> _STATED TASK_
Print every line of the listing exactly, please.

> _PROVIDED DATA_
⟨
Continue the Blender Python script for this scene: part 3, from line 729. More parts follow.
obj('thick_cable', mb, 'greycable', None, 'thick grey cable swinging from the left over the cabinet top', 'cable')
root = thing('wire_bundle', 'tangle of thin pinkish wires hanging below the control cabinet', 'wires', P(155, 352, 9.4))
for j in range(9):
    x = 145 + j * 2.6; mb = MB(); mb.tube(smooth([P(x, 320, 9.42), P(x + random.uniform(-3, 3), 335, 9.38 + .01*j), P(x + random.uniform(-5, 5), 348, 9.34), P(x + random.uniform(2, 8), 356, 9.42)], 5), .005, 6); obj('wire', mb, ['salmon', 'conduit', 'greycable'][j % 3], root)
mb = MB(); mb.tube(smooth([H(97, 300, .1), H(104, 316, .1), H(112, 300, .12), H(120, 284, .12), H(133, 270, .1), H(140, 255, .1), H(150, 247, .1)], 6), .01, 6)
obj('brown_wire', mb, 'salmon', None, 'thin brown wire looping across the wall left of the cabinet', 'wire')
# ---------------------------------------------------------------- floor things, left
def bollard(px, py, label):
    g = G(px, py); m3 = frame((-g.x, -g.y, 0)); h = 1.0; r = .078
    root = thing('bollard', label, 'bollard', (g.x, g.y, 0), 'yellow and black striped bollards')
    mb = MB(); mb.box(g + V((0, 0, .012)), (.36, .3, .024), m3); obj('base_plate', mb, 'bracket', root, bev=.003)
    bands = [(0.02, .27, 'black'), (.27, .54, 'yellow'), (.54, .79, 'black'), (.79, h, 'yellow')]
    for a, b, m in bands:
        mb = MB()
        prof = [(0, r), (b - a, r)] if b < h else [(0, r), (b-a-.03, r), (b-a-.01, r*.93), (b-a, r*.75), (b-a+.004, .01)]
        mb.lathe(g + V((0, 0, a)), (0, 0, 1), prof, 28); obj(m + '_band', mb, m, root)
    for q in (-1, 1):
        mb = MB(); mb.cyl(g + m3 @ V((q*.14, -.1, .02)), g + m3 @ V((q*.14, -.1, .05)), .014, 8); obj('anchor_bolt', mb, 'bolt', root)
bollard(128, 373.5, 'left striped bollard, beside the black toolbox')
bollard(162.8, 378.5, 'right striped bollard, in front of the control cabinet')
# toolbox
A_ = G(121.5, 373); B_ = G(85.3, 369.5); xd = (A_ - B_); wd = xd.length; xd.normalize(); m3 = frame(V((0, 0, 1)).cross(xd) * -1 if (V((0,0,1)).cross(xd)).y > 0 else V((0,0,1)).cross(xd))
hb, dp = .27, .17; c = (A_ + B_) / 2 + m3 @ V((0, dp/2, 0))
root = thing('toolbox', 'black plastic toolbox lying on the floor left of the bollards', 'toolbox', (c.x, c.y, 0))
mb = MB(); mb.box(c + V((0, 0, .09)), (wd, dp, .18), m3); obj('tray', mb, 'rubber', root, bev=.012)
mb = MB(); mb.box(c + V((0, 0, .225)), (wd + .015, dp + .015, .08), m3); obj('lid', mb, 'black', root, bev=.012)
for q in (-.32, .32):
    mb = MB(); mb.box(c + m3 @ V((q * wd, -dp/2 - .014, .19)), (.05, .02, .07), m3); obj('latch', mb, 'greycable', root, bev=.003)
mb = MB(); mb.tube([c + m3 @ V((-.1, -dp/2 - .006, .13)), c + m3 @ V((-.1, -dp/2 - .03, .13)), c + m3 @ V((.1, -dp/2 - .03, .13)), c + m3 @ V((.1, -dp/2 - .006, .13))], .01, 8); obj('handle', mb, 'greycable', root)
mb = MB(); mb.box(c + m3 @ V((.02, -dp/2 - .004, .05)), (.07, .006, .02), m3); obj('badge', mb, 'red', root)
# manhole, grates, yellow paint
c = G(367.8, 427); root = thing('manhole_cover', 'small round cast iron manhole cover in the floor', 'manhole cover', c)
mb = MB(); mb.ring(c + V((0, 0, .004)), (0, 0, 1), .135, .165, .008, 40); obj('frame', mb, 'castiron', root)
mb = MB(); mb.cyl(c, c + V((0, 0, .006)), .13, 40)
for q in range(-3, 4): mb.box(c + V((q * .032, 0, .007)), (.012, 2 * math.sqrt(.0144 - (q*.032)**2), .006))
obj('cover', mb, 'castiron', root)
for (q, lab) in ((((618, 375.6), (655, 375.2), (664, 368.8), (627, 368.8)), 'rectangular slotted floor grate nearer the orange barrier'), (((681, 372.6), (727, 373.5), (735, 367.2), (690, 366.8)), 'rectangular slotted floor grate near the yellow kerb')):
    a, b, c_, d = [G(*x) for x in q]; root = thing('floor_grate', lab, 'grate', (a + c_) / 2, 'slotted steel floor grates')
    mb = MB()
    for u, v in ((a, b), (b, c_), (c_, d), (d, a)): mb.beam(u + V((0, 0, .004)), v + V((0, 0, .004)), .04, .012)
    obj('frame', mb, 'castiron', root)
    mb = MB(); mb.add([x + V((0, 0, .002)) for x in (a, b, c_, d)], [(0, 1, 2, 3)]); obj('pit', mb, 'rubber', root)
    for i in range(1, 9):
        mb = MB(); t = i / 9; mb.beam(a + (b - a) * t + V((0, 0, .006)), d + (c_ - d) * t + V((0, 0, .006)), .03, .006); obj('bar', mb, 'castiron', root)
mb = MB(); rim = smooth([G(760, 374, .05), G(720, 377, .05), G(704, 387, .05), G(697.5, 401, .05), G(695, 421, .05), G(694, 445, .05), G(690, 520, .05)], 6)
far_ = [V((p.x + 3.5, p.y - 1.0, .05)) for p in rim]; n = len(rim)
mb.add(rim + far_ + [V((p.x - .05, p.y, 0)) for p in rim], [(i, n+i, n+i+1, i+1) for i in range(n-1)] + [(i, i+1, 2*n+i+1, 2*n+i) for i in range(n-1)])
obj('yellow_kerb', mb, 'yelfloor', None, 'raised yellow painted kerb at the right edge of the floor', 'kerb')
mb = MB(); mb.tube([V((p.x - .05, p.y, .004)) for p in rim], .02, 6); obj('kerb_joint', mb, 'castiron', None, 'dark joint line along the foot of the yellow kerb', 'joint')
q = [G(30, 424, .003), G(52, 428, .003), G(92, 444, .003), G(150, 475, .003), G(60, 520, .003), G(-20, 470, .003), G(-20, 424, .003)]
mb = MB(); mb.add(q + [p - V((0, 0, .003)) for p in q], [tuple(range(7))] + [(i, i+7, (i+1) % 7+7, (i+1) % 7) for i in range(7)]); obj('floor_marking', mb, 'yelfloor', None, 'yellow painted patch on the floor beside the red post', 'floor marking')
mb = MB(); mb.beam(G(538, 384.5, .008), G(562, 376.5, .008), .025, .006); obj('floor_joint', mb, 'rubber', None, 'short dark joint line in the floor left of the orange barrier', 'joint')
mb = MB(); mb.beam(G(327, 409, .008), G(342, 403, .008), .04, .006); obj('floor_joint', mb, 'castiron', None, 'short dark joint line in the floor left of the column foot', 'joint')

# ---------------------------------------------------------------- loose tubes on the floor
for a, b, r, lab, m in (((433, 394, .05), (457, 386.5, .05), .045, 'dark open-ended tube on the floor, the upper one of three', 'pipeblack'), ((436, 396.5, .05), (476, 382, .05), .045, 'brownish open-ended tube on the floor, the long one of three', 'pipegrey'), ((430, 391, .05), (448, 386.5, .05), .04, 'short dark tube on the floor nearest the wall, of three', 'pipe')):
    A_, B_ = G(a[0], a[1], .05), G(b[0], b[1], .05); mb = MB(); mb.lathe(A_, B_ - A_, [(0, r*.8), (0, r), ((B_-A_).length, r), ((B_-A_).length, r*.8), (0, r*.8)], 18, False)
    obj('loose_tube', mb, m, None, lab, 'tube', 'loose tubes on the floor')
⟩
> _SOLUTION FOR THIS PROBLEM_
Continue the Blender Python script for this scene: part 3, from line 729. More parts follow.
obj('thick_cable', mb, 'greycable', None, 'thick grey cable swinging from the left over the cabinet top', 'cable')
root = thing('wire_bundle', 'tangle of thin pinkish wires hanging below the control cabinet', 'wires', P(155, 352, 9.4))
for j in range(9):
    x = 145 + j * 2.6; mb = MB(); mb.tube(smooth([P(x, 320, 9.42), P(x + random.uniform(-3, 3), 335, 9.38 + .01*j), P(x + random.uniform(-5, 5), 348, 9.34), P(x + random.uniform(2, 8), 356, 9.42)], 5), .005, 6); obj('wire', mb, ['salmon', 'conduit', 'greycable'][j % 3], root)
mb = MB(); mb.tube(smooth([H(97, 300, .1), H(104, 316, .1), H(112, 300, .12), H(120, 284, .12), H(133, 270, .1), H(140, 255, .1), H(150, 247, .1)], 6), .01, 6)
obj('brown_wire', mb, 'salmon', None, 'thin brown wire looping across the wall left of the cabinet', 'wire')
# ---------------------------------------------------------------- floor things, left
def bollard(px, py, label):
    g = G(px, py); m3 = frame((-g.x, -g.y, 0)); h = 1.0; r = .078
    root = thing('bollard', label, 'bollard', (g.x, g.y, 0), 'yellow and black striped bollards')
    mb = MB(); mb.box(g + V((0, 0, .012)), (.36, .3, .024), m3); obj('base_plate', mb, 'bracket', root, bev=.003)
    bands = [(0.02, .27, 'black'), (.27, .54, 'yellow'), (.54, .79, 'black'), (.79, h, 'yellow')]
    for a, b, m in bands:
        mb = MB()
        prof = [(0, r), (b - a, r)] if b < h else [(0, r), (b-a-.03, r), (b-a-.01, r*.93), (b-a, r*.75), (b-a+.004, .01)]
        mb.lathe(g + V((0, 0, a)), (0, 0, 1), prof, 28); obj(m + '_band', mb, m, root)
    for q in (-1, 1):
        mb = MB(); mb.cyl(g + m3 @ V((q*.14, -.1, .02)), g + m3 @ V((q*.14, -.1, .05)), .014, 8); obj('anchor_bolt', mb, 'bolt', root)
bollard(128, 373.5, 'left striped bollard, beside the black toolbox')
bollard(162.8, 378.5, 'right striped bollard, in front of the control cabinet')
# toolbox
A_ = G(121.5, 373); B_ = G(85.3, 369.5); xd = (A_ - B_); wd = xd.length; xd.normalize(); m3 = frame(V((0, 0, 1)).cross(xd) * -1 if (V((0,0,1)).cross(xd)).y > 0 else V((0,0,1)).cross(xd))
hb, dp = .27, .17; c = (A_ + B_) / 2 + m3 @ V((0, dp/2, 0))
root = thing('toolbox', 'black plastic toolbox lying on the floor left of the bollards', 'toolbox', (c.x, c.y, 0))
mb = MB(); mb.box(c + V((0, 0, .09)), (wd, dp, .18), m3); obj('tray', mb, 'rubber', root, bev=.012)
mb = MB(); mb.box(c + V((0, 0, .225)), (wd + .015, dp + .015, .08), m3); obj('lid', mb, 'black', root, bev=.012)
for q in (-.32, .32):
    mb = MB(); mb.box(c + m3 @ V((q * wd, -dp/2 - .014, .19)), (.05, .02, .07), m3); obj('latch', mb, 'greycable', root, bev=.003)
mb = MB(); mb.tube([c + m3 @ V((-.1, -dp/2 - .006, .13)), c + m3 @ V((-.1, -dp/2 - .03, .13)), c + m3 @ V((.1, -dp/2 - .03, .13)), c + m3 @ V((.1, -dp/2 - .006, .13))], .01, 8); obj('handle', mb, 'greycable', root)
mb = MB(); mb.box(c + m3 @ V((.02, -dp/2 - .004, .05)), (.07, .006, .02), m3); obj('badge', mb, 'red', root)
# manhole, grates, yellow paint
c = G(367.8, 427); root = thing('manhole_cover', 'small round cast iron manhole cover in the floor', 'manhole cover', c)
mb = MB(); mb.ring(c + V((0, 0, .004)), (0, 0, 1), .135, .165, .008, 40); obj('frame', mb, 'castiron', root)
mb = MB(); mb.cyl(c, c + V((0, 0, .006)), .13, 40)
for q in range(-3, 4): mb.box(c + V((q * .032, 0, .007)), (.012, 2 * math.sqrt(.0144 - (q*.032)**2), .006))
obj('cover', mb, 'castiron', root)
for (q, lab) in ((((618, 375.6), (655, 375.2), (664, 368.8), (627, 368.8)), 'rectangular slotted floor grate nearer the orange barrier'), (((681, 372.6), (727, 373.5), (735, 367.2), (690, 366.8)), 'rectangular slotted floor grate near the yellow kerb')):
    a, b, c_, d = [G(*x) for x in q]; root = thing('floor_grate', lab, 'grate', (a + c_) / 2, 'slotted steel floor grates')
    mb = MB()
    for u, v in ((a, b), (b, c_), (c_, d), (d, a)): mb.beam(u + V((0, 0, .004)), v + V((0, 0, .004)), .04, .012)
    obj('frame', mb, 'castiron', root)
    mb = MB(); mb.add([x + V((0, 0, .002)) for x in (a, b, c_, d)], [(0, 1, 2, 3)]); obj('pit', mb, 'rubber', root)
    for i in range(1, 9):
        mb = MB(); t = i / 9; mb.beam(a + (b - a) * t + V((0, 0, .006)), d + (c_ - d) * t + V((0, 0, .006)), .03, .006); obj('bar', mb, 'castiron', root)
mb = MB(); rim = smooth([G(760, 374, .05), G(720, 377, .05), G(704, 387, .05), G(697.5, 401, .05), G(695, 421, .05), G(694, 445, .05), G(690, 520, .05)], 6)
far_ = [V((p.x + 3.5, p.y - 1.0, .05)) for p in rim]; n = len(rim)
mb.add(rim + far_ + [V((p.x - .05, p.y, 0)) for p in rim], [(i, n+i, n+i+1, i+1) for i in range(n-1)] + [(i, i+1, 2*n+i+1, 2*n+i) for i in range(n-1)])
obj('yellow_kerb', mb, 'yelfloor', None, 'raised yellow painted kerb at the right edge of the floor', 'kerb')
mb = MB(); mb.tube([V((p.x - .05, p.y, .004)) for p in rim], .02, 6); obj('kerb_joint', mb, 'castiron', None, 'dark joint line along the foot of the yellow kerb', 'joint')
q = [G(30, 424, .003), G(52, 428, .003), G(92, 444, .003), G(150, 475, .003), G(60, 520, .003), G(-20, 470, .003), G(-20, 424, .003)]
mb = MB(); mb.add(q + [p - V((0, 0, .003)) for p in q], [tuple(range(7))] + [(i, i+7, (i+1) % 7+7, (i+1) % 7) for i in range(7)]); obj('floor_marking', mb, 'yelfloor', None, 'yellow painted patch on the floor beside the red post', 'floor marking')
mb = MB(); mb.beam(G(538, 384.5, .008), G(562, 376.5, .008), .025, .006); obj('floor_joint', mb, 'rubber', None, 'short dark joint line in the floor left of the orange barrier', 'joint')
mb = MB(); mb.beam(G(327, 409, .008), G(342, 403, .008), .04, .006); obj('floor_joint', mb, 'castiron', None, 'short dark joint line in the floor left of the column foot', 'joint')

# ---------------------------------------------------------------- loose tubes on the floor
for a, b, r, lab, m in (((433, 394, .05), (457, 386.5, .05), .045, 'dark open-ended tube on the floor, the upper one of three', 'pipeblack'), ((436, 396.5, .05), (476, 382, .05), .045, 'brownish open-ended tube on the floor, the long one of three', 'pipegrey'), ((430, 391, .05), (448, 386.5, .05), .04, 'short dark tube on the floor nearest the wall, of three', 'pipe')):
    A_, B_ = G(a[0], a[1], .05), G(b[0], b[1], .05); mb = MB(); mb.lathe(A_, B_ - A_, [(0, r*.8), (0, r), ((B_-A_).length, r), ((B_-A_).length, r*.8), (0, r*.8)], 18, False)
    obj('loose_tube', mb, m, None, lab, 'tube', 'loose tubes on the floor')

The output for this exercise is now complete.